Yevgeny Sudbin (piano); Singapore Youth Choir and Chorus; Singapore Symphony Orchestra/Lan Shui (BIS)

Our rating 
4.0 out of 5 star rating 4.0

Prometheus; The Poem of Ecstasy; Piano Sonata No. 5
Yevgeny Sudbin (piano); Singapore Youth Choir and Chorus; Singapore Symphony Orchestra/Lan Shui
BIS BIS-2362  (CD/SACD)  56:08 mins

The Russian mystic’s most layered, outlandish scores need state-of-the-art sound. Trust BIS to provide it from producer Robert Suff and sound engineer Fabian Frank, working in Singapore’s Esplanade Concert Hall. The layering keeps the enigmas intact, not overdoing the trumpet or trombone solos – sounding from their places within the natural orchestral perspective – and allowing horns, muted or otherwise, to lour through the mists. Woodwind solos gleam and glitter; all frequencies are allowed to tell naturally. None of this is to underestimate the fluent work of Lan Shui, the Singapore Symphony Orchestra’s music director from 1997 to 2019 (he’s now its conductor laureate); his is certainly the onward engagement, and possibly the texturing too.

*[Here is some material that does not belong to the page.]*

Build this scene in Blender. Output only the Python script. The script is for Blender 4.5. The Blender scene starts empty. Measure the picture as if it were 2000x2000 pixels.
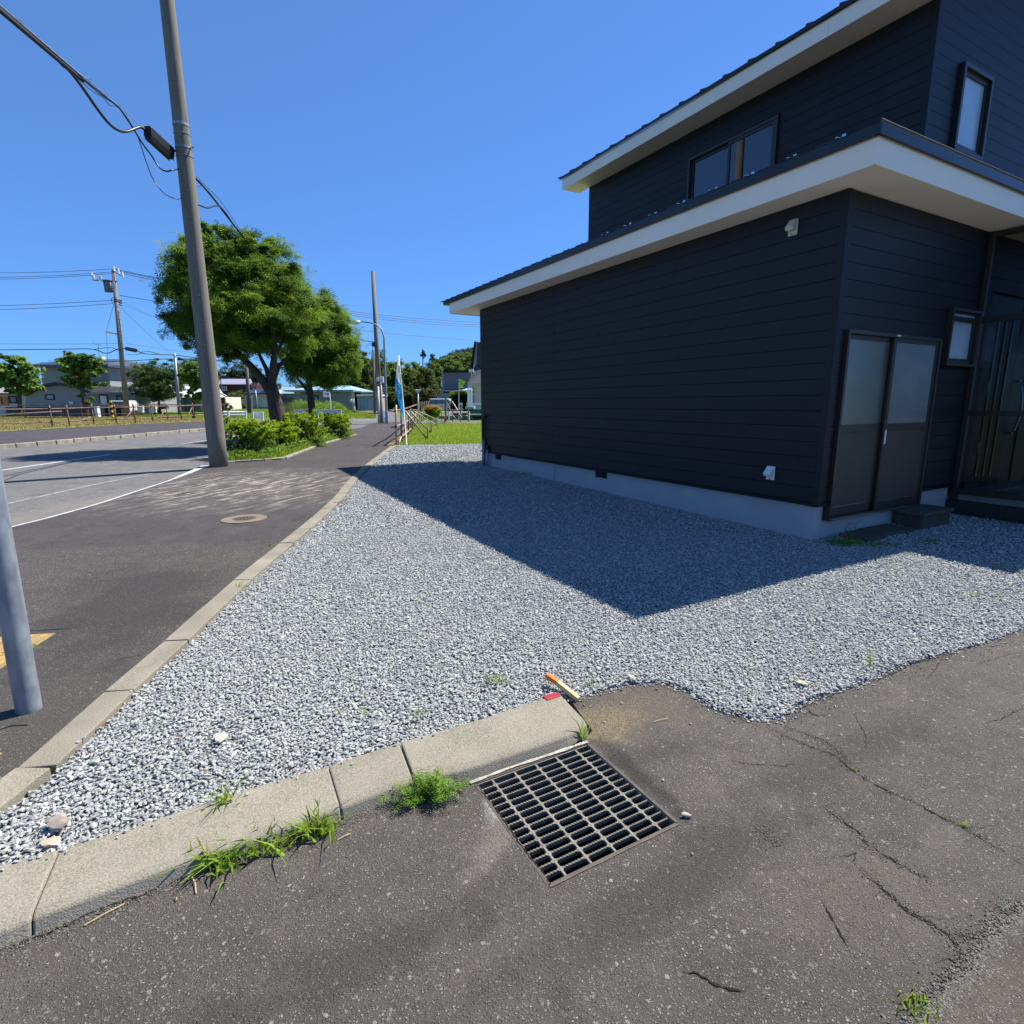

The album includes Yevgeny Sudbin’s 2006 recording of the winged Fifth Piano Sonata, composed in six days after The Poem of Ecstasy. A pity he wasn’t given the opportunity to revisit the piece for this recording; the distant voices and visionary glimmers are there, but not quite the most brilliant of lights as Scriabin’s mythological adventurer heads towards the sun. Sudbin is very much part of the divine or infernal machine in Prometheus, the flashes and flights bringing much-needed focus before the bringer of fire finally rouses himself and leads in the wordless choir – an especially thrilling dimension given the atmospheric recording. If any label might solve the problem of one day giving us simultaneous colours to match the keys as we listen, BIS would be the one. Meanwhile, this stimulates fresh excitement in one of the composing world’s true originals.